Entertainment

Batman and Catwoman Have a Weird, Traumatic Date Night

DC Comics, Mitch Gerads

Tom King continues to explore the Batman Universe in unprecedented ways. First, he revealed the Dark Knight’s deeply held depression, and now he enters the collective broken psyche of Gotham by exploring both Catwoman and Batman through their romantic relationship.

King recently wrapped up a storyline in which Batman and Catwoman break into a maximum security prison to take down a resurgent Bane. The storyline revealed just how truly broken Batman was as a person. But when they were free from their mission, the two decided to spend a romantic date night out before Catwoman turns herself in to the police.

Rather than a movie and a dinner, the two decide to spend the evening busting criminals, retrieving some stolen jewelry, and blowing up buildings (without harming innocent civilians). It would feel like a nice night, if it wasn’t for the fact that Batman wasn’t totally awkward throughout the whole thing.

Batman and Catwoman

DC Comics, Mitch Gerads

King has written Batman as a kind of robot who either reveals himself through long-monologues, or short dialogue. Rather than creating an air of mystery around Batman, he comes off as repressed more than anything. Combined with Catwoman’s melancholy, the two’s relationship has never seemed more romantic, or sad for that matter.
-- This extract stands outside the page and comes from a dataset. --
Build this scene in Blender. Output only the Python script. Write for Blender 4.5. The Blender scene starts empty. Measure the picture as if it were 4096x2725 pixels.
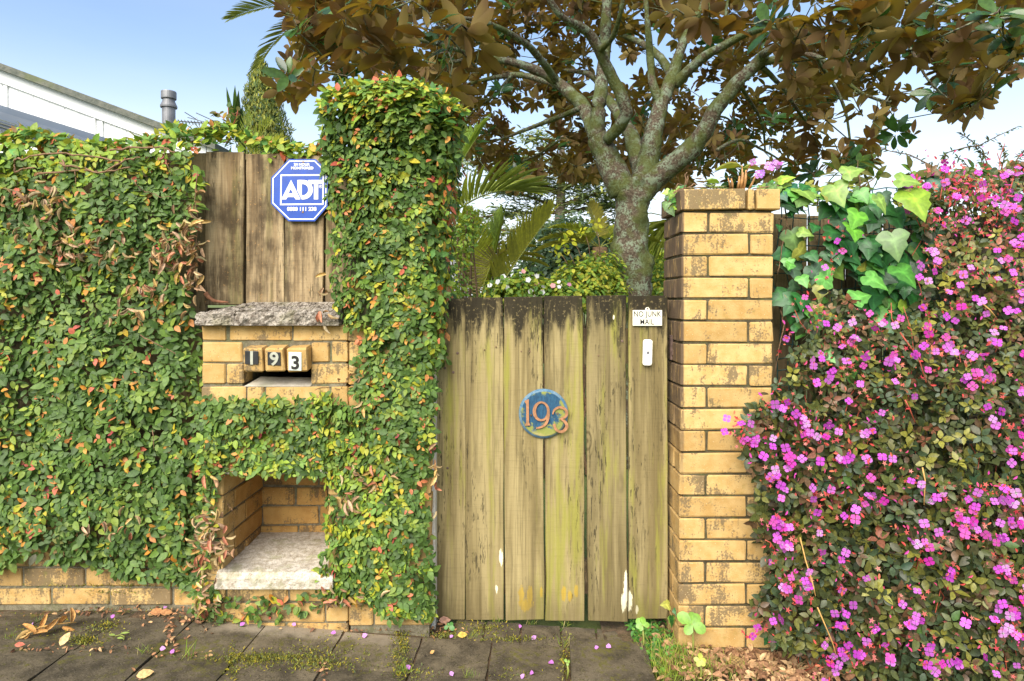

It’s why the decision to let Batman and Catwoman spend their last night together crimefighting comes across as a nervous tick than a cheeky joke. And when the night finally ends with the two together on a rooftop, the whole night’s previous activities gives the sexual encounter at the end a more psychological edge, than a sensual one.

"I want tonight."

DC Comics, Mitch Gerads

The great thing about King’s storytelling on Batman isn’t that he’s making the character darker for the sake of edginess, but rather he explores why the characters are who they are, and reveling in a kind of brokenness that makes the character more relatable, but also appear more alien as a result. The fact that the two keep referring to each other as “bat” and “cat” throughout the issue just hammers in the idea that these two characters aren’t wholly human.

Batman #14 is available now in comic book stores and digital retailers.